[3D scene scripts]
┌────────

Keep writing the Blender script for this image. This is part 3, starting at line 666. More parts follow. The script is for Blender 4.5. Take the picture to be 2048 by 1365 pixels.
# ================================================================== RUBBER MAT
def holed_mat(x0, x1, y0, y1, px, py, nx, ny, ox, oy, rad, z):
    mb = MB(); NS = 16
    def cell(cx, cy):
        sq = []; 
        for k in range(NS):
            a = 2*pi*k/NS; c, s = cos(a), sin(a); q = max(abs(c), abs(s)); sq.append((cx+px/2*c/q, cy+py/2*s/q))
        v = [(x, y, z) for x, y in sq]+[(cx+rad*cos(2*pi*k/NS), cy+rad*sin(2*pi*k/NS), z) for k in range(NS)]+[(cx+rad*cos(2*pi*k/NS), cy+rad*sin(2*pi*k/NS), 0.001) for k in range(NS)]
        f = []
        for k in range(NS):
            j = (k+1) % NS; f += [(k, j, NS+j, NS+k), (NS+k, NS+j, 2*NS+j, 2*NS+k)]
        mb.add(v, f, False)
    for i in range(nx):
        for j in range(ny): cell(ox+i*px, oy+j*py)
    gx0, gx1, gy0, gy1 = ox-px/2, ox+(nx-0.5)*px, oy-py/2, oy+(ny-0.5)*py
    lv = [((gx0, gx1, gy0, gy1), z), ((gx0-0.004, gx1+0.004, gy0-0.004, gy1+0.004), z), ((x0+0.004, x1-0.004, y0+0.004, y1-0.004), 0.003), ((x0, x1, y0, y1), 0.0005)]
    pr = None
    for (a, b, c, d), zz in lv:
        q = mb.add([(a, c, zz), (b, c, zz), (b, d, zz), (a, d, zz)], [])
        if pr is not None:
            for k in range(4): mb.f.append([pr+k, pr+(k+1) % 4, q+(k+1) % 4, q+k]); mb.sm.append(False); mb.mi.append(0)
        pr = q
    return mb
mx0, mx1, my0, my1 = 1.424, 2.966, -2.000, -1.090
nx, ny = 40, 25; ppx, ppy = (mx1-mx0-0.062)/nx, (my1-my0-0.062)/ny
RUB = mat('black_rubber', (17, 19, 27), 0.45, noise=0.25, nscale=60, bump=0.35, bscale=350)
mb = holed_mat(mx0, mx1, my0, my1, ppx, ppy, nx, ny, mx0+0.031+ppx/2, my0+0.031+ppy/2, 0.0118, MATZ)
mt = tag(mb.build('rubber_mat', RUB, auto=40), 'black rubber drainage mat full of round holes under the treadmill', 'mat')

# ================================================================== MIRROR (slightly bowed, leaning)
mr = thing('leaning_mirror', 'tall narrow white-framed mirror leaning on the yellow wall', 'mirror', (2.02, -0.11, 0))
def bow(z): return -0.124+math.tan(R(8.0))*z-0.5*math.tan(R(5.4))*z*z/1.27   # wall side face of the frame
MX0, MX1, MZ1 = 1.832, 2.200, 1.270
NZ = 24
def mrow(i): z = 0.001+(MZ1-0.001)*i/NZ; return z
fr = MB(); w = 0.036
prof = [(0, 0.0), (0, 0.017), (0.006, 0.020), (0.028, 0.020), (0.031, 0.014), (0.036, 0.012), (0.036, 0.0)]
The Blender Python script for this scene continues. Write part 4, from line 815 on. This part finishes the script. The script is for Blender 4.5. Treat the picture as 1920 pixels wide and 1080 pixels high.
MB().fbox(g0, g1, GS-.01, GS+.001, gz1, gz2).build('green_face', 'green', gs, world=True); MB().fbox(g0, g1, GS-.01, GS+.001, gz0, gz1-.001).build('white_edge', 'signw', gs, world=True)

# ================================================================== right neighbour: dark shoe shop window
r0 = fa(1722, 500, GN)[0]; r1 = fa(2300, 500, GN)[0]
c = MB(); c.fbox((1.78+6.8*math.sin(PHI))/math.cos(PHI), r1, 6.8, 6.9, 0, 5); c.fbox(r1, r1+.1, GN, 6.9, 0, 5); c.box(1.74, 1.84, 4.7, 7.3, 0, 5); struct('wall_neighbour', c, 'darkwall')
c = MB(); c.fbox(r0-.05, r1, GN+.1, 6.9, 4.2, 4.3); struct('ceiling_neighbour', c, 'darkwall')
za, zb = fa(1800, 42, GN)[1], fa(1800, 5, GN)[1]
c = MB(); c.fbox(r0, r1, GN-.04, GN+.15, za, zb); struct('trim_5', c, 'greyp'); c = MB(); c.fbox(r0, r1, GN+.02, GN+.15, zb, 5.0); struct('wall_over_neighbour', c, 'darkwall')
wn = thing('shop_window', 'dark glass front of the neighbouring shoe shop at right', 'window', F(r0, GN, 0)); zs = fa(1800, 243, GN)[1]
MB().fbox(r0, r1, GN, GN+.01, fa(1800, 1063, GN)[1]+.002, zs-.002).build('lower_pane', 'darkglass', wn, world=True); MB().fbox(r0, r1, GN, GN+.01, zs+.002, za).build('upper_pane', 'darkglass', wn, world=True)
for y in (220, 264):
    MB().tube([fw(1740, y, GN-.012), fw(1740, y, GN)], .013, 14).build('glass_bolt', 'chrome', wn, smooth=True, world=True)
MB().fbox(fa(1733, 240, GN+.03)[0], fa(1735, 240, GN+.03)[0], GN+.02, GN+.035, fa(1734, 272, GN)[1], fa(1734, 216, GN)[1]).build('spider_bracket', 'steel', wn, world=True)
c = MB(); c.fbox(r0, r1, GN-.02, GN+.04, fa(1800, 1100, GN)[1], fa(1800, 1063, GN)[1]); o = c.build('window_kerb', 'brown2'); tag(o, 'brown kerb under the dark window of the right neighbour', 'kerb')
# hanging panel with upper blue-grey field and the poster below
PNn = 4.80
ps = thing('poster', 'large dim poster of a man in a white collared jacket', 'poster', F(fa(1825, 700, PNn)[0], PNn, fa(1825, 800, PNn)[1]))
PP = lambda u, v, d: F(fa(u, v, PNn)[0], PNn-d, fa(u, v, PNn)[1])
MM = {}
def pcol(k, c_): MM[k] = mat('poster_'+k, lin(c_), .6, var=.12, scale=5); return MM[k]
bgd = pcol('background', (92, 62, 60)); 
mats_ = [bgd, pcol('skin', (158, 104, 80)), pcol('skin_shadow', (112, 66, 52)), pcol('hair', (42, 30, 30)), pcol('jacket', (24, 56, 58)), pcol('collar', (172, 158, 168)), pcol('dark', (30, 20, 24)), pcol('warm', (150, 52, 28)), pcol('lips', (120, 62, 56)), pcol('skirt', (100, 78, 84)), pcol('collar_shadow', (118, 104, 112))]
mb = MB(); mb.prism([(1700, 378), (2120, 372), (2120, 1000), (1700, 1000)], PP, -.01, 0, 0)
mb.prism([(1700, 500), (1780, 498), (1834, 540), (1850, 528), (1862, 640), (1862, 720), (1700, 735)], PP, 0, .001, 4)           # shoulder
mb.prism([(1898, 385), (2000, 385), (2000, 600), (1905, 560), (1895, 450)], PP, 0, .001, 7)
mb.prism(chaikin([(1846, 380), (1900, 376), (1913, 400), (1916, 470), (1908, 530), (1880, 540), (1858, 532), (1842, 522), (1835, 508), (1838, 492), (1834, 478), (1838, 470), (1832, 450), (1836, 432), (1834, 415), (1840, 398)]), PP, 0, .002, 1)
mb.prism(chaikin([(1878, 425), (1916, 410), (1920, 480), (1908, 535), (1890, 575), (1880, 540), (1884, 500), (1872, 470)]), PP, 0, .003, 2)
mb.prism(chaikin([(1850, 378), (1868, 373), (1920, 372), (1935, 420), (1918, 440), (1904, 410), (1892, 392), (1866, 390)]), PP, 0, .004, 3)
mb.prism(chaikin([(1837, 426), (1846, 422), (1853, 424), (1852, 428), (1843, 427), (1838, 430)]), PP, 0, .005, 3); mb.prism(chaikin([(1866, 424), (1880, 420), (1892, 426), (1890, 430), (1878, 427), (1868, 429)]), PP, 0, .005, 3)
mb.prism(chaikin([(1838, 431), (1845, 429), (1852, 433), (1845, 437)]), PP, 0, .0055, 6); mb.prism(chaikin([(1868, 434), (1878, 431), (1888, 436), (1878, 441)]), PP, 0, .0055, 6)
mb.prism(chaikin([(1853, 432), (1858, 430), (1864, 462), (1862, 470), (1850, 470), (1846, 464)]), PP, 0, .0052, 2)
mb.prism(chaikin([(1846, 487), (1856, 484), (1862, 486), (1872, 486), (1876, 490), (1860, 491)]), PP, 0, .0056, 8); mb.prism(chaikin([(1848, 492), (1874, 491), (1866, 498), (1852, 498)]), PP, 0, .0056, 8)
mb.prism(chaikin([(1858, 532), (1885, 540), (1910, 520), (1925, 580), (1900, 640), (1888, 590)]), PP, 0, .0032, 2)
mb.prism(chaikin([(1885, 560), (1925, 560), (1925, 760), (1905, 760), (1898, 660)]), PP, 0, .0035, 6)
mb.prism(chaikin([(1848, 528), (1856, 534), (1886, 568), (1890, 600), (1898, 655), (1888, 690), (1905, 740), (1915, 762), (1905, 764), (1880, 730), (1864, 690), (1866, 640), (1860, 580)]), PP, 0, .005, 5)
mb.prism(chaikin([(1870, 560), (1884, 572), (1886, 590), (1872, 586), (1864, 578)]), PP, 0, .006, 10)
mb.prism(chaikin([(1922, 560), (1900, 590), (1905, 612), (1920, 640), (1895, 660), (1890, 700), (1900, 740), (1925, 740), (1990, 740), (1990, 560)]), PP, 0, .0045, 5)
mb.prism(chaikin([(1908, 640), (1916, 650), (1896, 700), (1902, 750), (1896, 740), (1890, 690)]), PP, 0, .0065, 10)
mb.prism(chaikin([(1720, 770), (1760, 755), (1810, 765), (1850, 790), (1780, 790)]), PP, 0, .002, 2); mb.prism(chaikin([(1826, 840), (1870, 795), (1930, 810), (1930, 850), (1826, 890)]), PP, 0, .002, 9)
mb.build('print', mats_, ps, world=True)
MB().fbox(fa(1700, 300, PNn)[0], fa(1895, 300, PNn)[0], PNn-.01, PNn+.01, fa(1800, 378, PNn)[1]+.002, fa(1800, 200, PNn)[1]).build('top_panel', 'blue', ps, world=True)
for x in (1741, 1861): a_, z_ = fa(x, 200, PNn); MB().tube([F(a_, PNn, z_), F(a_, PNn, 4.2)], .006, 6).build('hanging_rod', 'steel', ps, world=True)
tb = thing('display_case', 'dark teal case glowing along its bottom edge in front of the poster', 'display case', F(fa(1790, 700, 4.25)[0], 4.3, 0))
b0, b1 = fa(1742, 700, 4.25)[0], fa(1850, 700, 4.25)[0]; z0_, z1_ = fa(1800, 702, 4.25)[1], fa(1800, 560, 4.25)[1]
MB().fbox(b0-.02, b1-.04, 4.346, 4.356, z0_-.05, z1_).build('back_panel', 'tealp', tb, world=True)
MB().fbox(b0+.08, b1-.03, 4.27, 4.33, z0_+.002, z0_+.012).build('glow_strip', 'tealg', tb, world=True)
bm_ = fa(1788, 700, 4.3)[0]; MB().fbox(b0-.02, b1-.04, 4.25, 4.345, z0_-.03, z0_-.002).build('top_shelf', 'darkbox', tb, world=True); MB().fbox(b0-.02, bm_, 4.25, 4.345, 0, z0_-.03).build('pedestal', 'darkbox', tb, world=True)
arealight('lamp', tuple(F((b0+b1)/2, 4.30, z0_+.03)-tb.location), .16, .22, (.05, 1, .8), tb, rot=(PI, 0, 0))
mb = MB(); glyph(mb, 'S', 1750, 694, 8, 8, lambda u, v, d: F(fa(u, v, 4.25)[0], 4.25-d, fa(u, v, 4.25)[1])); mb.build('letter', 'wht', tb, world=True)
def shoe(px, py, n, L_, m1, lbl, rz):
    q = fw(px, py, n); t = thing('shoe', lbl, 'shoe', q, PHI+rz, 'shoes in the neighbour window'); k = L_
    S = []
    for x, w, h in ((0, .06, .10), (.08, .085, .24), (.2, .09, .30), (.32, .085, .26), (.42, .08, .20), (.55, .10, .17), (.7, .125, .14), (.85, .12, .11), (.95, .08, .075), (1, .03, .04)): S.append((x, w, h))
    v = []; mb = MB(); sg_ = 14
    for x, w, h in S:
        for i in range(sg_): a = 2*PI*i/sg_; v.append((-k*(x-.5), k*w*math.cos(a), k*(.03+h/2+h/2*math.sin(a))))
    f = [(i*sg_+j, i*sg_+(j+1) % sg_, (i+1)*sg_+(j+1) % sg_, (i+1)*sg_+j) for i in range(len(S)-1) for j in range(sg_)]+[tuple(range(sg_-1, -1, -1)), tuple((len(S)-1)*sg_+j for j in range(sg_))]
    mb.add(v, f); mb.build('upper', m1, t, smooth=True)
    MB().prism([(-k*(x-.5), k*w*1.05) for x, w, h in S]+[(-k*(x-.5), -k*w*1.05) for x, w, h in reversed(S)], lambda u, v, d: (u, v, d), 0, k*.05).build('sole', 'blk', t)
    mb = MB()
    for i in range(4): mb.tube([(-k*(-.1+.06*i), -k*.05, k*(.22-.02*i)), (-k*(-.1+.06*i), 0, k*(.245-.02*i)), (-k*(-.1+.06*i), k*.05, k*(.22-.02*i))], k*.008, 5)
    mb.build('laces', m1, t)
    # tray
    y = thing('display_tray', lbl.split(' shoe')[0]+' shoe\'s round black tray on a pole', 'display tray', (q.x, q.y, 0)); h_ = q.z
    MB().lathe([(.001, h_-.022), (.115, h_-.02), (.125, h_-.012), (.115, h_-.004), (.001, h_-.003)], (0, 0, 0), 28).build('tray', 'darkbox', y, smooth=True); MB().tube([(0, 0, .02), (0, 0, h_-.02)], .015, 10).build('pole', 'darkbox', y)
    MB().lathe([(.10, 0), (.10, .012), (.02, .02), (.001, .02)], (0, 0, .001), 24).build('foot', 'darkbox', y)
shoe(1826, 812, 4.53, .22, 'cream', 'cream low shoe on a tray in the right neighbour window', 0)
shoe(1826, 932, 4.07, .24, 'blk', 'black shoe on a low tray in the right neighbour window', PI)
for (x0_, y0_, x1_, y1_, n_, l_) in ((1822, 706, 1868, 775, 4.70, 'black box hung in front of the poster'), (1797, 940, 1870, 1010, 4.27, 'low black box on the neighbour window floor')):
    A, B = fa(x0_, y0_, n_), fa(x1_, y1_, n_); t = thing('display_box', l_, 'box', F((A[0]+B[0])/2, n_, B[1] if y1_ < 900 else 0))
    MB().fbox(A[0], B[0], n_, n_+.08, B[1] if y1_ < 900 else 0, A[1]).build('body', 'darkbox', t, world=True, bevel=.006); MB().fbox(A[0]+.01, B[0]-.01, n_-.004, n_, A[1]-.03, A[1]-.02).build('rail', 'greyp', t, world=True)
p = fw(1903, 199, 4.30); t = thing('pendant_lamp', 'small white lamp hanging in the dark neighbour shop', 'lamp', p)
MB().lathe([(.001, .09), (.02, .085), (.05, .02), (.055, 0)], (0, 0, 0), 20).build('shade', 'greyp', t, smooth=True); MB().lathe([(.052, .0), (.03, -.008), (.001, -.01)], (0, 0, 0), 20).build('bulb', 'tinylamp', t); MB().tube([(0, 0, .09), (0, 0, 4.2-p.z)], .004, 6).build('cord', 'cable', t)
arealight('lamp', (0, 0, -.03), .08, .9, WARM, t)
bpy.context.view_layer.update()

└────────

- AIM
Give back the opening line of the records above and every line after it, up to and including the one with "mt = tag(mb.build('rubber_mat', RUB, auto=40), 'black", unchanged.

- SOLVED PROBLEM
Keep writing the Blender script for this image. This is part 3, starting at line 666. More parts follow. The script is for Blender 4.5. Take the picture to be 2048 by 1365 pixels.
# ================================================================== RUBBER MAT
def holed_mat(x0, x1, y0, y1, px, py, nx, ny, ox, oy, rad, z):
    mb = MB(); NS = 16
    def cell(cx, cy):
        sq = []; 
        for k in range(NS):
            a = 2*pi*k/NS; c, s = cos(a), sin(a); q = max(abs(c), abs(s)); sq.append((cx+px/2*c/q, cy+py/2*s/q))
        v = [(x, y, z) for x, y in sq]+[(cx+rad*cos(2*pi*k/NS), cy+rad*sin(2*pi*k/NS), z) for k in range(NS)]+[(cx+rad*cos(2*pi*k/NS), cy+rad*sin(2*pi*k/NS), 0.001) for k in range(NS)]
        f = []
        for k in range(NS):
            j = (k+1) % NS; f += [(k, j, NS+j, NS+k), (NS+k, NS+j, 2*NS+j, 2*NS+k)]
        mb.add(v, f, False)
    for i in range(nx):
        for j in range(ny): cell(ox+i*px, oy+j*py)
    gx0, gx1, gy0, gy1 = ox-px/2, ox+(nx-0.5)*px, oy-py/2, oy+(ny-0.5)*py
    lv = [((gx0, gx1, gy0, gy1), z), ((gx0-0.004, gx1+0.004, gy0-0.004, gy1+0.004), z), ((x0+0.004, x1-0.004, y0+0.004, y1-0.004), 0.003), ((x0, x1, y0, y1), 0.0005)]
    pr = None
    for (a, b, c, d), zz in lv:
        q = mb.add([(a, c, zz), (b, c, zz), (b, d, zz), (a, d, zz)], [])
        if pr is not None:
            for k in range(4): mb.f.append([pr+k, pr+(k+1) % 4, q+(k+1) % 4, q+k]); mb.sm.append(False); mb.mi.append(0)
        pr = q
    return mb
mx0, mx1, my0, my1 = 1.424, 2.966, -2.000, -1.090
nx, ny = 40, 25; ppx, ppy = (mx1-mx0-0.062)/nx, (my1-my0-0.062)/ny
RUB = mat('black_rubber', (17, 19, 27), 0.45, noise=0.25, nscale=60, bump=0.35, bscale=350)
mb = holed_mat(mx0, mx1, my0, my1, ppx, ppy, nx, ny, mx0+0.031+ppx/2, my0+0.031+ppy/2, 0.0118, MATZ)
mt = tag(mb.build('rubber_mat', RUB, auto=40), 'black rubber drainage mat full of round holes under the treadmill', 'mat')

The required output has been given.